Neighbors of the Colton Avenue facility were the first to discover they lived near such a transitional home when they received notice from the North Las Vegas Police Department that a Tier 3, or high-risk, sex offender had moved in.

“It goes to show you that whether you have an opinion or not, or want to get involved or not, things can really affect you,” said Gina Anderson, a neighbor of the Colton home. “Things can really be right on your block, right there with you and your families.”

Anderson commended the city’s response to neighbors’ complaints about the halfway houses.

But Mike Hubbard, who lives directly across the street from the Colton house with his wife and three children, said he didn’t think the city acted quickly enough and he doesn’t trust that all the sex offenders are really gone. He’s still being cautious about letting his kids play outside.

“At the moment, I’m not convinced that there’s not somebody living there” at the Colton house, he said. “I still don’t have any faith that they completed the project.”

Madris said the entire North Las Vegas episode served as a catalyst for the division to change how it places released offenders.

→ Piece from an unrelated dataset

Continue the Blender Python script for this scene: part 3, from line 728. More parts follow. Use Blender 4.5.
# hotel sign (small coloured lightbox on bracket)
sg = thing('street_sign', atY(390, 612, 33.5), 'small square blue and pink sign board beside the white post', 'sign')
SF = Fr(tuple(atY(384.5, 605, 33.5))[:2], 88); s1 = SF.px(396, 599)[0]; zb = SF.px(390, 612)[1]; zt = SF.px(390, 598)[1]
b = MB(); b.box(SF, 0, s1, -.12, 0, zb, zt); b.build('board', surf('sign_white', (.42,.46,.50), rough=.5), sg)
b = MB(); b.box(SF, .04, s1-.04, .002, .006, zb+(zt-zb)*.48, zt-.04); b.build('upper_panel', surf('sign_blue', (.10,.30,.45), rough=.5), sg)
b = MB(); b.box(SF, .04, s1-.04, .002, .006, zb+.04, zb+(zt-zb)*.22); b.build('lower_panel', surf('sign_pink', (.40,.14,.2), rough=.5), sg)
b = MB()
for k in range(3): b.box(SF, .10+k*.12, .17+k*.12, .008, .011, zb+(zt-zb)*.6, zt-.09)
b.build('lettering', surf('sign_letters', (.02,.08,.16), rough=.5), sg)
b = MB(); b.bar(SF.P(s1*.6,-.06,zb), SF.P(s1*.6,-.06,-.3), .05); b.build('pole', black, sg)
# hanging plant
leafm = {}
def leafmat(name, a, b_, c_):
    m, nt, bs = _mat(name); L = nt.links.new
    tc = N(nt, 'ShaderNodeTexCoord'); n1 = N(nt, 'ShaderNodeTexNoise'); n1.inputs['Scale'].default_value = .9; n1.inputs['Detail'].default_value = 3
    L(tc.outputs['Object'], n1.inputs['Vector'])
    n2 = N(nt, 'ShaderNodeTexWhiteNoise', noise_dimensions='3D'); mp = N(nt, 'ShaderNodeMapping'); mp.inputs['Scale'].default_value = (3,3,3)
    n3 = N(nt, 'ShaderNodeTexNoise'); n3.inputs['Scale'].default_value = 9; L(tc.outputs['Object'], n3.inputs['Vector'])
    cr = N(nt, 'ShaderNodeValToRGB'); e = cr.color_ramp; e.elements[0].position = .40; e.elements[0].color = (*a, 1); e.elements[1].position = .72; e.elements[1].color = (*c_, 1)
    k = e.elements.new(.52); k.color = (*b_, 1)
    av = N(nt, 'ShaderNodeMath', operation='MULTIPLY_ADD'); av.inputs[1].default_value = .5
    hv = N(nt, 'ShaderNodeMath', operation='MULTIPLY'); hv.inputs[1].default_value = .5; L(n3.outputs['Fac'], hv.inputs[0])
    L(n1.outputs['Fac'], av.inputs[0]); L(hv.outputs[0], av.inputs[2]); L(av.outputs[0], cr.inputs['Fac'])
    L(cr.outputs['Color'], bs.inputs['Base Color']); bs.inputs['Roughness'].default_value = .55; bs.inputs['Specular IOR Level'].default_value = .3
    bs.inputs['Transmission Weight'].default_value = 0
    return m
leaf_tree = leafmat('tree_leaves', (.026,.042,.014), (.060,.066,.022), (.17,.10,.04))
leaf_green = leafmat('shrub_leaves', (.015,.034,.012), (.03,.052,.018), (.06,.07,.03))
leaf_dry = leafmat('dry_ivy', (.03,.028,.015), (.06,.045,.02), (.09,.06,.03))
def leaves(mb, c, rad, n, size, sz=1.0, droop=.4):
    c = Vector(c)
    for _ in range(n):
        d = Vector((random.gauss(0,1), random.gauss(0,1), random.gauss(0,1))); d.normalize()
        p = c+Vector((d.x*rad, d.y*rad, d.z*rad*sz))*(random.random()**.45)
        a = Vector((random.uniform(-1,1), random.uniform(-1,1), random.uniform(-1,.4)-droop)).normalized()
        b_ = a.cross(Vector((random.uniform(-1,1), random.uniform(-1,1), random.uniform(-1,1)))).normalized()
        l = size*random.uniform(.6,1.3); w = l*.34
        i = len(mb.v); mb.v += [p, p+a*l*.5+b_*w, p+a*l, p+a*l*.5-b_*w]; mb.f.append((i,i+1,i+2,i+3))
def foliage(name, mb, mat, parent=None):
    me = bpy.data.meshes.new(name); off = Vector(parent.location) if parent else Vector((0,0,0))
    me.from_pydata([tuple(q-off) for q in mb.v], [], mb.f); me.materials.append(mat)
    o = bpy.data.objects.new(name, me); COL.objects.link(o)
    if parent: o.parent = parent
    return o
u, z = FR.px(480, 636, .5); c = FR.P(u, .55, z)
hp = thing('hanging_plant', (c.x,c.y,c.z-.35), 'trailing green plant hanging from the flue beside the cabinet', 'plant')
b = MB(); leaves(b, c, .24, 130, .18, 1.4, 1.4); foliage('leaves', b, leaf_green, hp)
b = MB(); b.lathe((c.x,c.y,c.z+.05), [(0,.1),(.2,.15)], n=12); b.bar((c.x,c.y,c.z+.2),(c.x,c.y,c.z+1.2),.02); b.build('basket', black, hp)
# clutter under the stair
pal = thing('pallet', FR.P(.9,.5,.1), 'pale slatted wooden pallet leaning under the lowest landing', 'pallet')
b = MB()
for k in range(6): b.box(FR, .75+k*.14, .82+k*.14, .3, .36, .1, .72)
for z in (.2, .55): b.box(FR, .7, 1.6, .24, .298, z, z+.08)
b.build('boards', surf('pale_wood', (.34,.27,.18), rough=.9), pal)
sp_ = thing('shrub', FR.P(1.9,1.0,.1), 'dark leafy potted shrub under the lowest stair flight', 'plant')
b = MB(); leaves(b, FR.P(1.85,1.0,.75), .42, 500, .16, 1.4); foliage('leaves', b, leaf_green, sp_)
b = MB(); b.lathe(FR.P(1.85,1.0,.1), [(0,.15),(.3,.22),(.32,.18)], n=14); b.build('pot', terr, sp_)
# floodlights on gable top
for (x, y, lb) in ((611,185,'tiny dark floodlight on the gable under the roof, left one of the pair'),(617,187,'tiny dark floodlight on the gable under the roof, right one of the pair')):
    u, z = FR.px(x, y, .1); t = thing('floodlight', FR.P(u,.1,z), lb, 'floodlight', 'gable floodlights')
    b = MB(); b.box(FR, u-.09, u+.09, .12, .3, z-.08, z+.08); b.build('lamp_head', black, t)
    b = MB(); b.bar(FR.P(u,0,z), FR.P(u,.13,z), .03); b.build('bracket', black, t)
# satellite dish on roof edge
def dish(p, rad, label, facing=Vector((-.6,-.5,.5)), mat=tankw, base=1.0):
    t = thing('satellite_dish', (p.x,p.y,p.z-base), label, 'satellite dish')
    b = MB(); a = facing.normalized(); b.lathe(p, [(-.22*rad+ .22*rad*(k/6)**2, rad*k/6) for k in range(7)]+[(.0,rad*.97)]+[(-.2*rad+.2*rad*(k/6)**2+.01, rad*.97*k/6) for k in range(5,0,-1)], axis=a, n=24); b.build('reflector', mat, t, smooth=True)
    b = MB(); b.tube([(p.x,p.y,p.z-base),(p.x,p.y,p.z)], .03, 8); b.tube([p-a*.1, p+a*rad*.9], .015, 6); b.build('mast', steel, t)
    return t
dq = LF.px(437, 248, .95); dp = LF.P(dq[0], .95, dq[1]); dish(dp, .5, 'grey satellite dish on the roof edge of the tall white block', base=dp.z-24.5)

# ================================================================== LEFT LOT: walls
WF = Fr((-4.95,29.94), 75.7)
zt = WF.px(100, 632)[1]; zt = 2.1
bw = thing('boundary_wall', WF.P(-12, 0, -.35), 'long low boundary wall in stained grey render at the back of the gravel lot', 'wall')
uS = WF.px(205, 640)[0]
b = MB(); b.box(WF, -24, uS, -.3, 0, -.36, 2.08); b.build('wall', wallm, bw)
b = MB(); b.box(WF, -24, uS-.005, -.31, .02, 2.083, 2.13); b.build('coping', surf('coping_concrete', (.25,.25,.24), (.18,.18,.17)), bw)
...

“If a transitional living or halfway house has not applied for a state license to be in business, we are no longer using them as an approved facility,” Madris said.

It can be difficult to find appropriate places for released sex offenders to live, she said, and new Nevada legislation that tightens restrictions on such offenders will make that process even harder.

Beginning later this year, Tier 3 sex offenders will not be allowed to live within 1,000 feet of schools, day care centers and other places that are designed primarily for children. They also will not be allowed to knowingly be within 500 feet of such places.

Tier 3 offenders also will be placed under GPS monitoring, which the offenders will be required to pay for if they’re able.

The ACLU has in the past criticized some distance restrictions, saying they could further alienate past offenders and make it more difficult for them to be rehabilitated.

Robinson said that was beside the point.

“I believe people should be rehabilitated,” he said. “But why should they be at the expense of jeopardizing the peace and tranquility of the residents in our neighborhoods?”

Jackson said she’s now housing other ex-convicts, not sex offenders, at the three North Las Vegas halfway houses east of Interstate 15. But she hopes to someday again offer homes to released sex offenders.

“I’m looking for a place far away from schools and parks where I can house them. They were my best residents.”